A more recent work by Adès, The Tempest, commissioned by the Covent Garden Royal Opera House has already been seen in Copenhagen, Strasbourg, Santa Fe, Lübeck, at the Met in New York and Quebec Opera. The Tempest is due to arrive soon at La Scala, where it is scheduled for November 2022. However, in 2012 the National Santa Cecilia Academy performed a short version of some particularly impressive scenes in a concert conducted by Adès himself and preceded by a meeting at the Maxxi (Rome’s Museum of Contemporary Art) with a screening of the version available on DVD. The concert also included Asyla, (a four-part Adès symphony commissioned by the Berliner Philharmoniker).

The audience at the National Santa Cecilia Academy is traditionalist, if not downright conservative; so some were fascinated, others perplexed. Based on the scenes presented, The Tempest is quite different compared to the eclectic Powder Her Face (very much focused on virtuoso numbers and Sprechgesang). In The Tempest, singing characterizes the characters: a solemn line for Prospero (baritone Christopher Maltman), coloratura virtuosity for Ariel (mezzo soprano Audrey Luna) and tender duets for Miranda (soprano Rosita Frisani) and Ferdinando (tenor David Portillo).

I do not know if in Italy audiences will ever see and hear Adès’s absolute masterpiece, The Exterminating Angel. I attended the world premiere in Salzburg in July 2015. Co-produced with Covent Garden, the New York Met and Copenhagen’s Royal Theatre, the opera was greeted by a twenty minute standing ovation in Salzburg. It has a tonal structure, strongly polyphonic (on stage there are fifteen characters), and with arias, duets and concertato as well as declaimed singing. It requires a large orchestra with unconventional instruments: for example, the introduction consists of the sounds of bells and for the first time in Adès electronic music transpires (ondes Martenot a delicate and profound sound of an exterminating angel, seductive and destructive at once). Slow and almost obsessive in the first part, the work takes on a pressing rhythm in the two interludes and in the second part, ending with a liberating concluding concertato. The opera calls for fifteen great voices.

While we wait for La Scala or the Teatro dell’Opera di Roma to stage The Exterminating Angel, the National Santa Cecilia Academy brought to Rome – on the evenings of 3, 4 and 5 February – Adès’s Piano Concerto. It had its debut in Boston in March 2019. The pianist, Kirill Gerstein, is the artist who premiered the work and has recorded it, with Adès himself conducting. This was a welcome effort to bring Roman audiences closer to contemporary music The piece was cleverly set between two symphonic poems well known to Santa Cecilia concertgoers: L’Apprenti sorcier  (The Sorcerer’sApprentice) by Paul Dukas and Also sprach Zarathustra by Richard Strauss.

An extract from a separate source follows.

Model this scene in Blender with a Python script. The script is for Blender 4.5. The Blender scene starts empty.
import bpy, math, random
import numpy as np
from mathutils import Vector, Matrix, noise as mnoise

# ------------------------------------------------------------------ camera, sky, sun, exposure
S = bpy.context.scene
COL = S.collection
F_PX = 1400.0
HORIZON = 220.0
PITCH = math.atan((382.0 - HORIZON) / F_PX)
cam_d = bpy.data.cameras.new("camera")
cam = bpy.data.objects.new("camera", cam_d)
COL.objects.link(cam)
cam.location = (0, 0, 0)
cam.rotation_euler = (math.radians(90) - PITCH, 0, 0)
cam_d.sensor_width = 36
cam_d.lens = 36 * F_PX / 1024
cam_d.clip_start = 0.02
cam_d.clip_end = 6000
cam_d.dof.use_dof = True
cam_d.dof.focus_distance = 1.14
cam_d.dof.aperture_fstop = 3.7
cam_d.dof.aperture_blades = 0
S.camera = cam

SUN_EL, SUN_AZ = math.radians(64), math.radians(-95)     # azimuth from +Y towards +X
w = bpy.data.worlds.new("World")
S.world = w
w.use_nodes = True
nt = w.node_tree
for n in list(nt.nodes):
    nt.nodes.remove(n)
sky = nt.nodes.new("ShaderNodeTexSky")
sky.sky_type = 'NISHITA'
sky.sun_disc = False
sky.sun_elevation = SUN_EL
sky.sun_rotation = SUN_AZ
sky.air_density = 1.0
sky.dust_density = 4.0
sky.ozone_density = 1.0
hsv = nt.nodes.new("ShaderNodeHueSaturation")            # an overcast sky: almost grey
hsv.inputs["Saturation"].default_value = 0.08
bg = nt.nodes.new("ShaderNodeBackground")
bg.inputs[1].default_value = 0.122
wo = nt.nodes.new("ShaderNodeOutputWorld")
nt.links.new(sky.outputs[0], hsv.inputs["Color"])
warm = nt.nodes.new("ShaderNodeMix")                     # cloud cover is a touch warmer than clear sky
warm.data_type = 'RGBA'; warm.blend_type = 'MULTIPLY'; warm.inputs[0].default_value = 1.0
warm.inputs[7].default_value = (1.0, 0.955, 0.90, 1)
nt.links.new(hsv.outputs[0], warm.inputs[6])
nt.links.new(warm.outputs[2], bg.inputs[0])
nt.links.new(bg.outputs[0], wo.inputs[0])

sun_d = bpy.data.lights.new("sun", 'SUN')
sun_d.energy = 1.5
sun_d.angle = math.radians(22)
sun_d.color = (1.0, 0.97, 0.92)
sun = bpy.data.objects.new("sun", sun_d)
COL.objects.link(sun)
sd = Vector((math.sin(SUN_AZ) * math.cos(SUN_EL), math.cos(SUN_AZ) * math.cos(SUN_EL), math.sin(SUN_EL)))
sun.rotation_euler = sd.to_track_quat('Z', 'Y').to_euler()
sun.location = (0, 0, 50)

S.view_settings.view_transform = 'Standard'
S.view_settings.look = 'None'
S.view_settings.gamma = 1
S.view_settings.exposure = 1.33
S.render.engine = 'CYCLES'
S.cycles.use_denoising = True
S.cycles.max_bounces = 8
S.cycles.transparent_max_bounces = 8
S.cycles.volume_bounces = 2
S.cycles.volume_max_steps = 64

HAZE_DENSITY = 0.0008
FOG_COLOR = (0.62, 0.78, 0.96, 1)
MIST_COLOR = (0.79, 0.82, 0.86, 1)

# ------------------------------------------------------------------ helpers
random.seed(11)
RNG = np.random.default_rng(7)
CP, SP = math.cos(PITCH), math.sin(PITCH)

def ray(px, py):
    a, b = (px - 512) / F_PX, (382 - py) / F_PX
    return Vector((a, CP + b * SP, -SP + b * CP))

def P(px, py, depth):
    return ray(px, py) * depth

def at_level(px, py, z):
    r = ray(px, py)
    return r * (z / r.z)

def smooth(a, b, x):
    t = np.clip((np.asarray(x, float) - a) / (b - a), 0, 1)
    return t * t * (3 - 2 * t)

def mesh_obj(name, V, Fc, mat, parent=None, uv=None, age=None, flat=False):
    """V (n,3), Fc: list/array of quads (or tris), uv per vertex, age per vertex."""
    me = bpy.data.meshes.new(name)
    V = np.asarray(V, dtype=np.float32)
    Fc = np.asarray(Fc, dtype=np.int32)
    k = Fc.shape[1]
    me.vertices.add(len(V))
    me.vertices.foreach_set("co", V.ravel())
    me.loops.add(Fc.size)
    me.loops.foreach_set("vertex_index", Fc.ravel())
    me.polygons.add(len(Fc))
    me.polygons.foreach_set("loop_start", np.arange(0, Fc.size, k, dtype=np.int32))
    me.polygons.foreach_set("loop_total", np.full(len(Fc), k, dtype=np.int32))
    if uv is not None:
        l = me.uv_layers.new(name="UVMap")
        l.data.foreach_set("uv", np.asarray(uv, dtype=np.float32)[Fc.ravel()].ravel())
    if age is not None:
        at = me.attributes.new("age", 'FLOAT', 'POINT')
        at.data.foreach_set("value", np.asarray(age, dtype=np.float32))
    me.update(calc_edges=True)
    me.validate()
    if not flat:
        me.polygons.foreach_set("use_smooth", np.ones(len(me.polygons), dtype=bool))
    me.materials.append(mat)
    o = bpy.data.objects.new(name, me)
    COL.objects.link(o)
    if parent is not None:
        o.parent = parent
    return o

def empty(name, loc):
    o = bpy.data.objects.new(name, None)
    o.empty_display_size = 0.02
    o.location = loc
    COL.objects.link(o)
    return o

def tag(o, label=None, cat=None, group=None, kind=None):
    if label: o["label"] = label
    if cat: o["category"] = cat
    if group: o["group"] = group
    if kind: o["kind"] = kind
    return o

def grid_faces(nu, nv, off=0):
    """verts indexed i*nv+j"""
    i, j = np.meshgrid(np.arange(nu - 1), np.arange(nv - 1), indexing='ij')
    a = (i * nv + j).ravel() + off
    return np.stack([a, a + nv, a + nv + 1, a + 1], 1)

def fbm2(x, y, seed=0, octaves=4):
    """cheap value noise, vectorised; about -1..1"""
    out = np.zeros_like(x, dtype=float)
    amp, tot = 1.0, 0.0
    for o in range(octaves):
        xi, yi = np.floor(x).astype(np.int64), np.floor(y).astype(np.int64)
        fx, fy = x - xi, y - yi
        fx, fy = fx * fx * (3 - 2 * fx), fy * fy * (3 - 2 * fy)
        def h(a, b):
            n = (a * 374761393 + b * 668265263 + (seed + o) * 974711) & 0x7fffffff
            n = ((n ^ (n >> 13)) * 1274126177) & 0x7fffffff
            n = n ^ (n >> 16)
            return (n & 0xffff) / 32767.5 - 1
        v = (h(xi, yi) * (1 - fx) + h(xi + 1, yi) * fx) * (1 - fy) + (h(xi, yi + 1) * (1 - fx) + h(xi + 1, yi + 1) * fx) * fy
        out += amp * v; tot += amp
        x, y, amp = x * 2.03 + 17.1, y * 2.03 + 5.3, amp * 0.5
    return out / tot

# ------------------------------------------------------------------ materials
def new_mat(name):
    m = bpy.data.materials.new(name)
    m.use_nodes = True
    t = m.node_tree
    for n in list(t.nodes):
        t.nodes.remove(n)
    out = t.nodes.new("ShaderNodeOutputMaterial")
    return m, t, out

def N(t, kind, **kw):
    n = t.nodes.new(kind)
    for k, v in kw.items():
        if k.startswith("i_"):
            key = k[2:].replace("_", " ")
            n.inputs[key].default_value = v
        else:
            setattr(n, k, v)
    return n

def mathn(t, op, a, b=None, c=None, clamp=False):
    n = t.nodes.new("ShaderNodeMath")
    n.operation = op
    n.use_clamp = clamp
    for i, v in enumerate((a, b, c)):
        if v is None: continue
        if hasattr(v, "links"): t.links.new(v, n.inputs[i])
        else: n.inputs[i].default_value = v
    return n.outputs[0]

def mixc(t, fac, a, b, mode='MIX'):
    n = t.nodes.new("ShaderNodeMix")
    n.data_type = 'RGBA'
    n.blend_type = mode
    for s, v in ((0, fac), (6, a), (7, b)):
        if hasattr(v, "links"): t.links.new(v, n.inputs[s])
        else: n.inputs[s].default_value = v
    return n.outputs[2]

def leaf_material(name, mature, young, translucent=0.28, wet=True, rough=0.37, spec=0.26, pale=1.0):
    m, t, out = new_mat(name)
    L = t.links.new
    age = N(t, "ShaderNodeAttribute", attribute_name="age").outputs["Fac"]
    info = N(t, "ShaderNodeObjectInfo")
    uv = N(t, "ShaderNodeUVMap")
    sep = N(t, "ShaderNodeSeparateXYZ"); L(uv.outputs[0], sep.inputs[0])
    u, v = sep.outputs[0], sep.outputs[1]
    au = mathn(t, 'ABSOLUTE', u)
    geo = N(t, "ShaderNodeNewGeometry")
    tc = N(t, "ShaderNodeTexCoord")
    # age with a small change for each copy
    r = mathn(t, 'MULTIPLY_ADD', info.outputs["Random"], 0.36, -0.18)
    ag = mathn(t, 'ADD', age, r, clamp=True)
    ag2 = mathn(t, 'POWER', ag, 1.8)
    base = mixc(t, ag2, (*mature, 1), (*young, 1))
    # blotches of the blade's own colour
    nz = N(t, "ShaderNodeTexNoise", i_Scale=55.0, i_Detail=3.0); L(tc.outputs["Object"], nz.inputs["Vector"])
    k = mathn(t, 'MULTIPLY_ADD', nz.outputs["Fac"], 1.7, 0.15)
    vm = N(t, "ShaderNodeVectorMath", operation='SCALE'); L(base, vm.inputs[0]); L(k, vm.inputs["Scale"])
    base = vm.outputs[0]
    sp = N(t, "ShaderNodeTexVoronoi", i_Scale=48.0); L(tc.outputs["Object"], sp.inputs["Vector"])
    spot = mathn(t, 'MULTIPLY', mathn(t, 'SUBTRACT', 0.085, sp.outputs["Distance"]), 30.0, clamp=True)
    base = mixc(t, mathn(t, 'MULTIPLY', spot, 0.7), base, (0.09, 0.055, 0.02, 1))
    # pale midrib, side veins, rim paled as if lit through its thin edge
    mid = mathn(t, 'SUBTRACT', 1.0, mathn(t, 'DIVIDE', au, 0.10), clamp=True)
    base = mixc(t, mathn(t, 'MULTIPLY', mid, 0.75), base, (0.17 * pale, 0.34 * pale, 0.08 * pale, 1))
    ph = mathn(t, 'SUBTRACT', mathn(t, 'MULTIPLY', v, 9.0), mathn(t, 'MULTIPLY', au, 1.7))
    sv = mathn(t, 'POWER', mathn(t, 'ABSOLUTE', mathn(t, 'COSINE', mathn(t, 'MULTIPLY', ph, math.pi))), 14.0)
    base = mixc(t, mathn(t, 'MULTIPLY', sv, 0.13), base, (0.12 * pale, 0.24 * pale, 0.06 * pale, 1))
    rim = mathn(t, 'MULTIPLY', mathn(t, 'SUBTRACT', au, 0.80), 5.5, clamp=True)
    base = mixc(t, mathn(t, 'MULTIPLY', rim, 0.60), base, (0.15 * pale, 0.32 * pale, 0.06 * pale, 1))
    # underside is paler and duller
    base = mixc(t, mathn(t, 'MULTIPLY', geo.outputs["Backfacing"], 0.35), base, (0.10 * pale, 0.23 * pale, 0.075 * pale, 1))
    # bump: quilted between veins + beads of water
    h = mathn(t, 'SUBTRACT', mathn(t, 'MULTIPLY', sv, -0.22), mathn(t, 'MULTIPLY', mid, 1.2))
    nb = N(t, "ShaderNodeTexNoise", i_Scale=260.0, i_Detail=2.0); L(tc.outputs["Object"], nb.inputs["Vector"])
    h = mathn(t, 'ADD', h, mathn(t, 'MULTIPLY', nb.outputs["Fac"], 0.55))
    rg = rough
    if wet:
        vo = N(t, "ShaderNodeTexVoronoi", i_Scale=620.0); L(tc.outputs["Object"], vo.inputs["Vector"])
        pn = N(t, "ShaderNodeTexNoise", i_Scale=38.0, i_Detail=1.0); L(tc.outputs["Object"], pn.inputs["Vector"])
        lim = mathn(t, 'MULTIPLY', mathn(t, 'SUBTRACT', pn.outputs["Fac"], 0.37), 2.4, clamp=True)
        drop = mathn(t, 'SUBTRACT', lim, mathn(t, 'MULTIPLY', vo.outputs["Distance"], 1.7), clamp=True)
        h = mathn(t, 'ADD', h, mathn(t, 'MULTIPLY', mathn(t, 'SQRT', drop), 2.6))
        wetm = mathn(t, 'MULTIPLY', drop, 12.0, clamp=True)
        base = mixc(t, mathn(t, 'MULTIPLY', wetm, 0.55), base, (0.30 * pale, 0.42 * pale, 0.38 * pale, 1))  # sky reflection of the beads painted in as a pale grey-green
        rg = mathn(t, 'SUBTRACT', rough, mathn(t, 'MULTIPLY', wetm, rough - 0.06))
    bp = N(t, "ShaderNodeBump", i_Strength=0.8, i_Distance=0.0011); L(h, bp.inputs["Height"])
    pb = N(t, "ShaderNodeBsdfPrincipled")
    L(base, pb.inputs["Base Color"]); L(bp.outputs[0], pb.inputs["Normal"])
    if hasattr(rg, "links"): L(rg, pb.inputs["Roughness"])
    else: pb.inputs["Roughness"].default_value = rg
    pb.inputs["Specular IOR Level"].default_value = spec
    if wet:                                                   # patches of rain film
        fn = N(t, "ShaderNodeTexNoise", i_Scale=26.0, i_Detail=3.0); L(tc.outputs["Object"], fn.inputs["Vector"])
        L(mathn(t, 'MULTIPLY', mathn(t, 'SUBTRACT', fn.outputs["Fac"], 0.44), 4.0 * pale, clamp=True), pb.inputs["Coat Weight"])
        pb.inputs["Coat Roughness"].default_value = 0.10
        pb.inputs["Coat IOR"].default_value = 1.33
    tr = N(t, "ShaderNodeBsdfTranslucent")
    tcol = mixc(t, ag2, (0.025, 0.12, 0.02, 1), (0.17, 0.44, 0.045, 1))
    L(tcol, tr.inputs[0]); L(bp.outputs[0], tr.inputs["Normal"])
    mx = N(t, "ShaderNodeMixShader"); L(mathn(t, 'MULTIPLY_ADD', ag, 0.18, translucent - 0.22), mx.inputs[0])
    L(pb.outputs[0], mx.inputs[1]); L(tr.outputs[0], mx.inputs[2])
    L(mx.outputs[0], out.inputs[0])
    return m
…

Let us dwell on the piano concerto by Adès. It has three movements: Allegramente, Andante gravemente, Allegro gioioso and is around twenty-two minutes long. It is a piece of great harmonic clarity treated with originality. The rhythmic metric structure is sophisticated and complex as well as dense with quotations (especially from American composer Conlon Nancarrow). The orchestration is colorful and brilliant, a dialogue is between a virtuoso pianist and a large orchestra. The first movement is full of rhythm, the second almost gloomy, the third electrifying. The soloist and the orchestra are in close conversation. The audience was enthusiastic and asked for an encore: Kirill Gerstein performed a short but brilliant overture for solo piano by Adès.

There is little to say about the other two pieces. They were performed with great expertise. But in Also sprach Zarathustra, in my opinion, conductor Sir Antonio Pappano should have shown more passion, not merely professionalism.